I Hate Christmas

On December 27, 2011 by Kim

Read the title. Read it again. I am 100% serious. I have never liked Christmas and this year I wanted to delve into why:

Have you ever heard of the 5 Love Languages? Yes? Well, I’m going to tell you anyways. People feel and give love in different ways. The way you feel love might not be the same as you receive love and one person can vary greatly from the next. These are the languages:

  1. Physical – Do you know a “hugger”? These people show their love with physical contact. Just as some people will value a hug as a sign of affection.
  2. Verbal – These people will tell you that they love you. They think you’re awesome, etc. A few well placed compliments or expressions of love will touch the hearts of these people in a poignant way.
  3. Gifts – Love to these people means a well timed gift. They are the type “buying flowers” is perfect for. Conversely, some people show their love by giving gifts. A well-timed bloom is their way of showing they care.
  4. Time – People who want to give their valuable time to you are trying to show they care about you. To them, you’re not just “hanging out,” but rather developing or fostering feelings of fondness. To some, your time may mean the world.
  5. Acts of Service – Ever have someone do a favor for you without you asking? These people want to help you out in some way to show their affinity to you.

So those are the 5 Love Languages. If you couldn’t tell already, Christmas is hyper focused on one.

I want to make it very clear that I don’t think one love language is better than the other. Although I could go off about the perverse consumerism that causes people to get trampled at Wal-Marts, I won’t. That’s the way it is and I don’t really think it’s why I don’t like Christmas.

I know there are people who enjoy nothing more than to give a gift to a loved one to show how much they care. And I know there are plenty of people who love receiving gifts because it makes them feel loved. I appreciate these people. And that’s what the theory of love languages really means – not everyone is like you. For the best relationships, you should determine how your loved one gives and receives love. That way, you can cater to how they need to feel loved and you can appreciate their gestures of love more than you would have previously. And hopefully they do the same for you.

I’ve always been told I’m the worst gift receiver and probably giver. Most of the time I try to avoid gifts entirely. I don’t like them. I appreciate the thought put into ones given to me but I have a hard time showing that appreciation. They just make me uncomfortable. It’s not my love language in the slightest.

My Turkey

This is my turkey!

But this Christmas was wonderful. “Why?” you might ask. Well, I’ll tell you and show you if you check out the picture to the right. This year, I hosted dinner at my house. I purchased a turkey that was entirely too big and assigned a couple of dishes to my family members attending. I got gifts for my dad, sister and niece, knowing they wouldn’t approve of my “I spent $150 and two days on this meal” mentality. And I gave the gifts but it’s not what I really worried about.

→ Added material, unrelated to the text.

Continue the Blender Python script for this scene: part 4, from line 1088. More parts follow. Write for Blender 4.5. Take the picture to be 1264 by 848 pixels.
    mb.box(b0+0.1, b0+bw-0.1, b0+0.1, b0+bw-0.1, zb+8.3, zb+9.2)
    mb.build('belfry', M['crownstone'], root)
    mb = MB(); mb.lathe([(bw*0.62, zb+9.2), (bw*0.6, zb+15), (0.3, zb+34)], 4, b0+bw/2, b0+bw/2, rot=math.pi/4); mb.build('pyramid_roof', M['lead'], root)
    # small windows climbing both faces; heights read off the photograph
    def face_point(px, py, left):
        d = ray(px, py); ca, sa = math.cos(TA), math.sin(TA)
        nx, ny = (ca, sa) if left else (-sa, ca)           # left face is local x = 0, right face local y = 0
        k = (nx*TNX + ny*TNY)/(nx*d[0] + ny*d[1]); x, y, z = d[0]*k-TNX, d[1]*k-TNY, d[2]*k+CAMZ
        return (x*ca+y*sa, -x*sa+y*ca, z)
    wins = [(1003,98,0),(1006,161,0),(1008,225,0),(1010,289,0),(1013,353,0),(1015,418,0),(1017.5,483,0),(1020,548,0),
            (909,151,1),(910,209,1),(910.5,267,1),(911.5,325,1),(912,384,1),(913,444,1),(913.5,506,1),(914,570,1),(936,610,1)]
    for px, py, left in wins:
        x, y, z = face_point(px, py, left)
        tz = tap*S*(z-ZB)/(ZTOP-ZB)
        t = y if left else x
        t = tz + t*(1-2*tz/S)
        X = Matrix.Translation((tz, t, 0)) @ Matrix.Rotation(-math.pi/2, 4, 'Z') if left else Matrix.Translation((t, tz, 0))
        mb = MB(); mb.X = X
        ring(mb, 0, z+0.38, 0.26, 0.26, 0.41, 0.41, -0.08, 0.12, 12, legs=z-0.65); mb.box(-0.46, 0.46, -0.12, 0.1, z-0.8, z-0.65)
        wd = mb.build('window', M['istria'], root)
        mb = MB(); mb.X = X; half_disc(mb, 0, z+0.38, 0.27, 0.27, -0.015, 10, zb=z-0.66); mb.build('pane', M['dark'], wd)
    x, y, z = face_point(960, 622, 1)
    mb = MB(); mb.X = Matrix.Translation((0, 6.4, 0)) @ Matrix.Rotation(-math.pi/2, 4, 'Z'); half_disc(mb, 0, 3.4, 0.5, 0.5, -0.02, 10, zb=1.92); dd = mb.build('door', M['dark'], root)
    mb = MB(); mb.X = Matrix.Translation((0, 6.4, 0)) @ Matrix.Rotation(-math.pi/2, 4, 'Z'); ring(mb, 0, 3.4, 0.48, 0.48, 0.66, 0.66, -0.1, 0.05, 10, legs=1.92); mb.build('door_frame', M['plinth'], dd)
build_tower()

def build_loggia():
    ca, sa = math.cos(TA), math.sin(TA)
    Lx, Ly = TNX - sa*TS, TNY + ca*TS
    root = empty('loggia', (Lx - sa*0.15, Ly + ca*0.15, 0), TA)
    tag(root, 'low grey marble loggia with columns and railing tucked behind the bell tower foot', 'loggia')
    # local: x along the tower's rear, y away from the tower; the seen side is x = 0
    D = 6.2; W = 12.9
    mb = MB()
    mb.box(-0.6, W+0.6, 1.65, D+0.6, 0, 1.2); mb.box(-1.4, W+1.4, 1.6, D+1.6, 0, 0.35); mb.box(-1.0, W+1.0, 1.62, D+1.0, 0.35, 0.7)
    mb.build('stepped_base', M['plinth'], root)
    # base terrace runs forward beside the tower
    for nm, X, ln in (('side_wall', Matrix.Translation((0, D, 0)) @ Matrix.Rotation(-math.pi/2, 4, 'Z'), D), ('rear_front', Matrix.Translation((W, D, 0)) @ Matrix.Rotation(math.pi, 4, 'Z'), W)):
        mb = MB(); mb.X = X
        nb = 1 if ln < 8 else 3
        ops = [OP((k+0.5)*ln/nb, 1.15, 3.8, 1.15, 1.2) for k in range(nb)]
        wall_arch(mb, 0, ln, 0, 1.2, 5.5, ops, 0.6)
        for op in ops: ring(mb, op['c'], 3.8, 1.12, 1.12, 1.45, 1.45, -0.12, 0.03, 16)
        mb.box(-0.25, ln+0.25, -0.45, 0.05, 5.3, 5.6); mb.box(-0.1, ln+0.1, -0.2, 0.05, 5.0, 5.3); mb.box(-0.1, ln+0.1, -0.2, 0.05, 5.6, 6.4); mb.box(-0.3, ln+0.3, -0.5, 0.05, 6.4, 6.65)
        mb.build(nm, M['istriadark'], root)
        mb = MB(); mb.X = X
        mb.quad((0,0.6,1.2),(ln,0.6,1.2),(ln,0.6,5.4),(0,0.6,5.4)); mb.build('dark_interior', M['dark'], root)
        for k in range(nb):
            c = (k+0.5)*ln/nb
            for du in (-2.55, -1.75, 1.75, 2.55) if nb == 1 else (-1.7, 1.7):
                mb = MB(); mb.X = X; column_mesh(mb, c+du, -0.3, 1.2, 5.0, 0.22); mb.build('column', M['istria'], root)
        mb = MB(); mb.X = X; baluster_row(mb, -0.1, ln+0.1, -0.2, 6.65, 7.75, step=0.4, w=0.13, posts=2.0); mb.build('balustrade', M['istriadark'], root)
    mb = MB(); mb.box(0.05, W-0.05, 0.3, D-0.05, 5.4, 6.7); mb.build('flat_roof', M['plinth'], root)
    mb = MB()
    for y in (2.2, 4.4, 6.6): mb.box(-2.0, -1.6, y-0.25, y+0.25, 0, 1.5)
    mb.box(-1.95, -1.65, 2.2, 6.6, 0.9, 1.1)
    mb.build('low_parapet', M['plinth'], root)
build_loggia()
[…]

Instead, I made an awesome Christmas dinner. I cooked an 18 pound turkey (seriously, anyone want leftovers?) which I had “brined” the night before. I didn’t even know what brining was before last week. Then I did the potatoes, green bean casserole and purchased cranberry sauce and gravy. (Make gravy? No. Let’s not get carried away about my skills in the kitchen.) My aunt brought squash and candied carrots. My dad brought rolls, stuffing and dessert, which I assigned to him because of my gluten free status. All in all, we had a feast. We just got to spend time together.

So those might be my love languages: time and service. I loved nothing more than to tell my family to sit back and relax because “I got this.”

It probably also added to the awesomeness that I was able to listen to Kelly Clarkson all afternoon because I was cooking. I’m not a fan of Christmas music but I’m a HUGE fan of Kelly. It really was a Kim Wetter Christmas and it was fabulous.

One Response to “I Hate Christmas”

  • amber

    I completely agree with you. I dislike the gift giving aspect of Christmas, as it takes away from the point. Jesus Christ’s birthday thank you very much. I may not be that religious, but still… it is suppose to be about love, family and friendship; not who got what and its not expensive or good enough. Uh.